Including excerpts in your book from another book that doesn’t actually exist is a thing I wish more authors did. I can’t think of a time that a book has done this and I haven’t liked it, and Fangirl is no exception. I’d have been okay without the excerpts from the “real” Simon Snow books, but the fan fiction excerpts were terrific. Since Cath’s creative writing teacher gives her an extraordinary amount of leeway throughout the book, it’s good to have regular reminders that Cath’s writing merits it.
Here’s a gripe, though. A very small gripe. At some point, Levi or somebody mentions Harry Potter, and it took me ten miles out of the book to have this gripey argument inside my head. A world that contains Simon Snow (a clear Harry Potter substitute) cannot also have Harry Potter. Simon Snow is so clearly intended to be like Harry Potter that it’s not worthwhile (in my opinion) hanging a lampshade on the similarity.

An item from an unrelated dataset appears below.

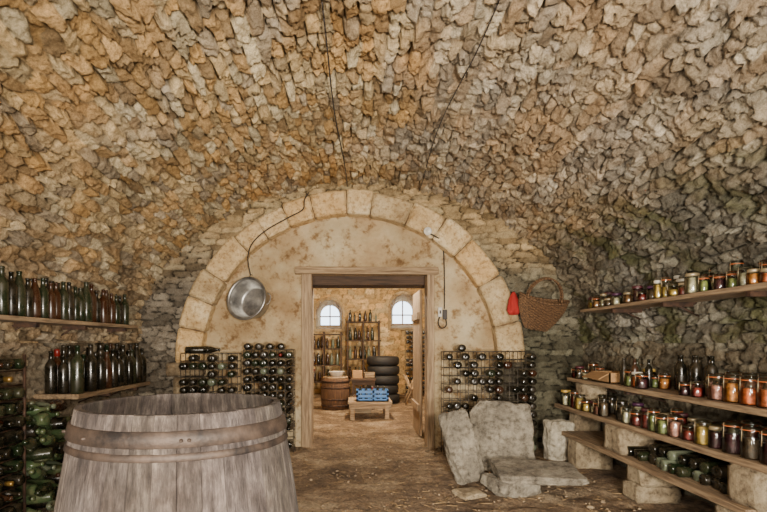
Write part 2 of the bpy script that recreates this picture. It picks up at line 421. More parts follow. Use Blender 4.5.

In Cath’s world, which is exactly like ours apart from this one detail, Harry Potter never existed and they had Simon Snow instead. You can trust readers to accept that, I think.
Fangirl is ultimately a little gentler to its characters than Eleanor and Park, in terms of how their situations resolve, but it’s Eleanor and Park‘s equal in lovableness and insightfulness. In case the blogosphere hasn’t convinced you of this yet, I remind you again that Rainbow Rowell is an author well worth watching.